■ Directions for this task:
Repeat exactly the lines from the start through the line with "t = root('paper_cup_canister', 'small", both ends included.

═════ Data shown ═════

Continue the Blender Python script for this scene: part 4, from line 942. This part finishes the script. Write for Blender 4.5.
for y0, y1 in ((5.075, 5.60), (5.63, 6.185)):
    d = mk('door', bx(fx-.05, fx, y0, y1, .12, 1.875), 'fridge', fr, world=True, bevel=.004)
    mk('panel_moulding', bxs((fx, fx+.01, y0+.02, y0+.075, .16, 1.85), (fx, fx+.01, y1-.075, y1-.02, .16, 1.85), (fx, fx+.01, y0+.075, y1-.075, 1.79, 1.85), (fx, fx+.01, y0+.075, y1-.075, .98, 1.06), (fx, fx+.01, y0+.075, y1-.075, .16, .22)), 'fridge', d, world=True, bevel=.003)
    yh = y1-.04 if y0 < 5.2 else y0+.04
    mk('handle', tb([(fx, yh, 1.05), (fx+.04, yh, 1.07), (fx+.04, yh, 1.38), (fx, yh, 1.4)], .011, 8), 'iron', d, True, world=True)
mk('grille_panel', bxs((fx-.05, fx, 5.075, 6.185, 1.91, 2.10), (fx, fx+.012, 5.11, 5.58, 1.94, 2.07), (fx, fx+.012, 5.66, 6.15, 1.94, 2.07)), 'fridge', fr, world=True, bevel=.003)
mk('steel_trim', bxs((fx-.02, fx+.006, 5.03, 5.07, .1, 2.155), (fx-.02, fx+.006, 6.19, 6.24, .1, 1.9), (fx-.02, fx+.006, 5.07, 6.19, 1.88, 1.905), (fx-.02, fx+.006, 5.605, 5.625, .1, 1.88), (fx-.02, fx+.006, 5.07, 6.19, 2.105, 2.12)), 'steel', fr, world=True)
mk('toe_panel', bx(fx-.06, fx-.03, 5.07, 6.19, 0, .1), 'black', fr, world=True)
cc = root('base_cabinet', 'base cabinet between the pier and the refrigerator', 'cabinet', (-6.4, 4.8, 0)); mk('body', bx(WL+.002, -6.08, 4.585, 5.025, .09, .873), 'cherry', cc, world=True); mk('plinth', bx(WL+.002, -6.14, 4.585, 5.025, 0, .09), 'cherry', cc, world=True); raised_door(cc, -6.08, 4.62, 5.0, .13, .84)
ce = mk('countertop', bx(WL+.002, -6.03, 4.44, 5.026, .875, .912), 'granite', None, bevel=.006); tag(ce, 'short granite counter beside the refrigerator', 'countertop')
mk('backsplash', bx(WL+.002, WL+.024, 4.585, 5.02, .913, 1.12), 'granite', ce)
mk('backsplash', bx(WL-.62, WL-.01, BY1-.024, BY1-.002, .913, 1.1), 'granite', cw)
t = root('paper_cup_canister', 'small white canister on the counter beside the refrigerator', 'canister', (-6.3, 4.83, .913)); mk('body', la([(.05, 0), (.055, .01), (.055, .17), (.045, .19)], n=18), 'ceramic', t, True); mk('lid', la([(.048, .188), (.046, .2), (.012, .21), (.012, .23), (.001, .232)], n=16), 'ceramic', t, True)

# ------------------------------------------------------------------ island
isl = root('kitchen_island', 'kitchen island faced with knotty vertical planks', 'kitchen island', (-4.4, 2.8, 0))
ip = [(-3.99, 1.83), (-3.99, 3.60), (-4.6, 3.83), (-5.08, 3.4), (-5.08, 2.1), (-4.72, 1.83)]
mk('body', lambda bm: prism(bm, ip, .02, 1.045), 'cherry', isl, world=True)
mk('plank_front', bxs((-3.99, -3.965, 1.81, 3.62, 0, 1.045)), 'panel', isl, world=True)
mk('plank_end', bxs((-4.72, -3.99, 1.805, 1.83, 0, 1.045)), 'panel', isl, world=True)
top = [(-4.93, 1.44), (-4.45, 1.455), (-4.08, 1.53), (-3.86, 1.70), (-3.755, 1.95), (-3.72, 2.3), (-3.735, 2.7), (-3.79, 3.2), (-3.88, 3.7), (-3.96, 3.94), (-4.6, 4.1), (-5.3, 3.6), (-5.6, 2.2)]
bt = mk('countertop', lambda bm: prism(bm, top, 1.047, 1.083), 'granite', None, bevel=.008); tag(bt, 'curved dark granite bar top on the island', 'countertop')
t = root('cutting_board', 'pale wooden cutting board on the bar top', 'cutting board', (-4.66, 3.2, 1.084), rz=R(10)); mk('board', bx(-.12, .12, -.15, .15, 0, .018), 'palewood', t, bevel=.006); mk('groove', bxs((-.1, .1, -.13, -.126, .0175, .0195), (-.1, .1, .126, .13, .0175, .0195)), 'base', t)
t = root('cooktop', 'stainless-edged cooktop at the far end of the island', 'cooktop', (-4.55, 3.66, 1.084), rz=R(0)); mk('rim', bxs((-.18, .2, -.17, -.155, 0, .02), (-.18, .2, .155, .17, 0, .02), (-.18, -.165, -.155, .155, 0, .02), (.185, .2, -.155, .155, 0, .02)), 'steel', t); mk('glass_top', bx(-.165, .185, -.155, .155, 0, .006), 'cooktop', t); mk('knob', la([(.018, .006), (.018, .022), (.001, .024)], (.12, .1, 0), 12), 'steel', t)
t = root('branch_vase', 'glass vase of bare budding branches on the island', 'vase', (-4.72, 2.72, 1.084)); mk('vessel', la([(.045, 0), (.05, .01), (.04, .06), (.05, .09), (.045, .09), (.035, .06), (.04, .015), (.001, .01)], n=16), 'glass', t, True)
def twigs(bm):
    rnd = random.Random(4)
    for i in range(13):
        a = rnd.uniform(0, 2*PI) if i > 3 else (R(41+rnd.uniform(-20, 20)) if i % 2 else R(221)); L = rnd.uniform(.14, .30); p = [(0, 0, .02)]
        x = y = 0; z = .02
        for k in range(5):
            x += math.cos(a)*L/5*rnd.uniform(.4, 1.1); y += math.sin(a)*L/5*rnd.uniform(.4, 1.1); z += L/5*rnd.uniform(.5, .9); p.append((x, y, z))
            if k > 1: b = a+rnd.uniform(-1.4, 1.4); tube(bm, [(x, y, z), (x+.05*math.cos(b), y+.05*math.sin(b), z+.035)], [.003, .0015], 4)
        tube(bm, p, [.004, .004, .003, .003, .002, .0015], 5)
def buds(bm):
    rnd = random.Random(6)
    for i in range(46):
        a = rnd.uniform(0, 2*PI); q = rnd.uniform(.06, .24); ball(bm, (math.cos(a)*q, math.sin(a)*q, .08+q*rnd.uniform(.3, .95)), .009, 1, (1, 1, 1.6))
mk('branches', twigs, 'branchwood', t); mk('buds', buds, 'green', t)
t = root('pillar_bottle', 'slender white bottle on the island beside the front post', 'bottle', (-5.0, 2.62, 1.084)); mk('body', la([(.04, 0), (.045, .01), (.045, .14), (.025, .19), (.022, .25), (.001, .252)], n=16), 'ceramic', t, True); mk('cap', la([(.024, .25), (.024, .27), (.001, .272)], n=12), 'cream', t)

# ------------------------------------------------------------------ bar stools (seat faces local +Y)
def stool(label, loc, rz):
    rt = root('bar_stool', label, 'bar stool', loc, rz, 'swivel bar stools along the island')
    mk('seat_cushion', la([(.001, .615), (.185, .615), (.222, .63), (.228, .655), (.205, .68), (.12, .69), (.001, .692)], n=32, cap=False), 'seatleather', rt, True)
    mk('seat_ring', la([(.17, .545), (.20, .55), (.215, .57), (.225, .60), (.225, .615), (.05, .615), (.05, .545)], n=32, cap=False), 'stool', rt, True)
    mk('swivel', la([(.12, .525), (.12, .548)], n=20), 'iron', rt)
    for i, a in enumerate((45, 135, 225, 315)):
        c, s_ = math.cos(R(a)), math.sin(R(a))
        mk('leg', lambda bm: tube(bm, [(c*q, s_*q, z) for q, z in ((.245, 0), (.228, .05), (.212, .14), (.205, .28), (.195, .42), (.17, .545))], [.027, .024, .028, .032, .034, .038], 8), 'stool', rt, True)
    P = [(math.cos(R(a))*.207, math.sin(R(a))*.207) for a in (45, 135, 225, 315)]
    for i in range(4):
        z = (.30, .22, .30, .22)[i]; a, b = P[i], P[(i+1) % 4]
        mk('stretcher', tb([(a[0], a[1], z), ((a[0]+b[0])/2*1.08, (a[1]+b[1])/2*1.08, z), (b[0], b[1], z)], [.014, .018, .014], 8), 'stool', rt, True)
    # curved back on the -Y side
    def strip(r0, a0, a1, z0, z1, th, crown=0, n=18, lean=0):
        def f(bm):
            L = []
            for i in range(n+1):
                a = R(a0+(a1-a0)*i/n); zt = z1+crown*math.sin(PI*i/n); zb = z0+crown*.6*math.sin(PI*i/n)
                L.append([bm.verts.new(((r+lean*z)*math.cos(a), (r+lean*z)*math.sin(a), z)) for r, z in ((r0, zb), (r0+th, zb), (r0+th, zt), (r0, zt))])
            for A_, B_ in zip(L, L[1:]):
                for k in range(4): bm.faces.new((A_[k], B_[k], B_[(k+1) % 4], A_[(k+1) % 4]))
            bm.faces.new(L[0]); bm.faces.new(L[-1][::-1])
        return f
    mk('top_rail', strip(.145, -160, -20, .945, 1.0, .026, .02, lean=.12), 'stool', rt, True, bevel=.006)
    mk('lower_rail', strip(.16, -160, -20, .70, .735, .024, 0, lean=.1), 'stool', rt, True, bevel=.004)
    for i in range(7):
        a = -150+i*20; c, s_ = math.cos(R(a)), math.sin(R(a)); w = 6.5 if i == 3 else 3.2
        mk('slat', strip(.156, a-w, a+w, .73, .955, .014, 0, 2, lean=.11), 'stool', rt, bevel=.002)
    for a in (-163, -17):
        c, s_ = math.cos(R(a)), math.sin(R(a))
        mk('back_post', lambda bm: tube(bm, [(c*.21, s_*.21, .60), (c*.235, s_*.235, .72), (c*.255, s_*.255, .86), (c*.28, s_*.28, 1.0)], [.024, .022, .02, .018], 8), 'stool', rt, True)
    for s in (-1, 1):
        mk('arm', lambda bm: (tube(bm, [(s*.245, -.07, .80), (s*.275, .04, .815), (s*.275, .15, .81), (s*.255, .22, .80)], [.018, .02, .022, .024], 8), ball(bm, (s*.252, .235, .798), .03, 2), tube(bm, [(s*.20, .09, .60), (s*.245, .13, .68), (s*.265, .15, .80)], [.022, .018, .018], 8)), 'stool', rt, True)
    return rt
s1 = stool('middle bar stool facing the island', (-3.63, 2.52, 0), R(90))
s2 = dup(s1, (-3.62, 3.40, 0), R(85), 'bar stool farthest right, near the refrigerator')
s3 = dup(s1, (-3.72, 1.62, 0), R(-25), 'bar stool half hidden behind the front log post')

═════

■ Written answer:
Continue the Blender Python script for this scene: part 4, from line 942. This part finishes the script. Write for Blender 4.5.
for y0, y1 in ((5.075, 5.60), (5.63, 6.185)):
    d = mk('door', bx(fx-.05, fx, y0, y1, .12, 1.875), 'fridge', fr, world=True, bevel=.004)
    mk('panel_moulding', bxs((fx, fx+.01, y0+.02, y0+.075, .16, 1.85), (fx, fx+.01, y1-.075, y1-.02, .16, 1.85), (fx, fx+.01, y0+.075, y1-.075, 1.79, 1.85), (fx, fx+.01, y0+.075, y1-.075, .98, 1.06), (fx, fx+.01, y0+.075, y1-.075, .16, .22)), 'fridge', d, world=True, bevel=.003)
    yh = y1-.04 if y0 < 5.2 else y0+.04
    mk('handle', tb([(fx, yh, 1.05), (fx+.04, yh, 1.07), (fx+.04, yh, 1.38), (fx, yh, 1.4)], .011, 8), 'iron', d, True, world=True)
mk('grille_panel', bxs((fx-.05, fx, 5.075, 6.185, 1.91, 2.10), (fx, fx+.012, 5.11, 5.58, 1.94, 2.07), (fx, fx+.012, 5.66, 6.15, 1.94, 2.07)), 'fridge', fr, world=True, bevel=.003)
mk('steel_trim', bxs((fx-.02, fx+.006, 5.03, 5.07, .1, 2.155), (fx-.02, fx+.006, 6.19, 6.24, .1, 1.9), (fx-.02, fx+.006, 5.07, 6.19, 1.88, 1.905), (fx-.02, fx+.006, 5.605, 5.625, .1, 1.88), (fx-.02, fx+.006, 5.07, 6.19, 2.105, 2.12)), 'steel', fr, world=True)
mk('toe_panel', bx(fx-.06, fx-.03, 5.07, 6.19, 0, .1), 'black', fr, world=True)
cc = root('base_cabinet', 'base cabinet between the pier and the refrigerator', 'cabinet', (-6.4, 4.8, 0)); mk('body', bx(WL+.002, -6.08, 4.585, 5.025, .09, .873), 'cherry', cc, world=True); mk('plinth', bx(WL+.002, -6.14, 4.585, 5.025, 0, .09), 'cherry', cc, world=True); raised_door(cc, -6.08, 4.62, 5.0, .13, .84)
ce = mk('countertop', bx(WL+.002, -6.03, 4.44, 5.026, .875, .912), 'granite', None, bevel=.006); tag(ce, 'short granite counter beside the refrigerator', 'countertop')
mk('backsplash', bx(WL+.002, WL+.024, 4.585, 5.02, .913, 1.12), 'granite', ce)
mk('backsplash', bx(WL-.62, WL-.01, BY1-.024, BY1-.002, .913, 1.1), 'granite', cw)
t = root('paper_cup_canister', 'small white canister on the counter beside the refrigerator', 'canister', (-6.3, 4.83, .913)); mk('body', la([(.05, 0), (.055, .01), (.055, .17), (.045, .19)], n=18), 'ceramic', t, True); mk('lid', la([(.048, .188), (.046, .2), (.012, .21), (.012, .23), (.001, .232)], n=16), 'ceramic', t, True)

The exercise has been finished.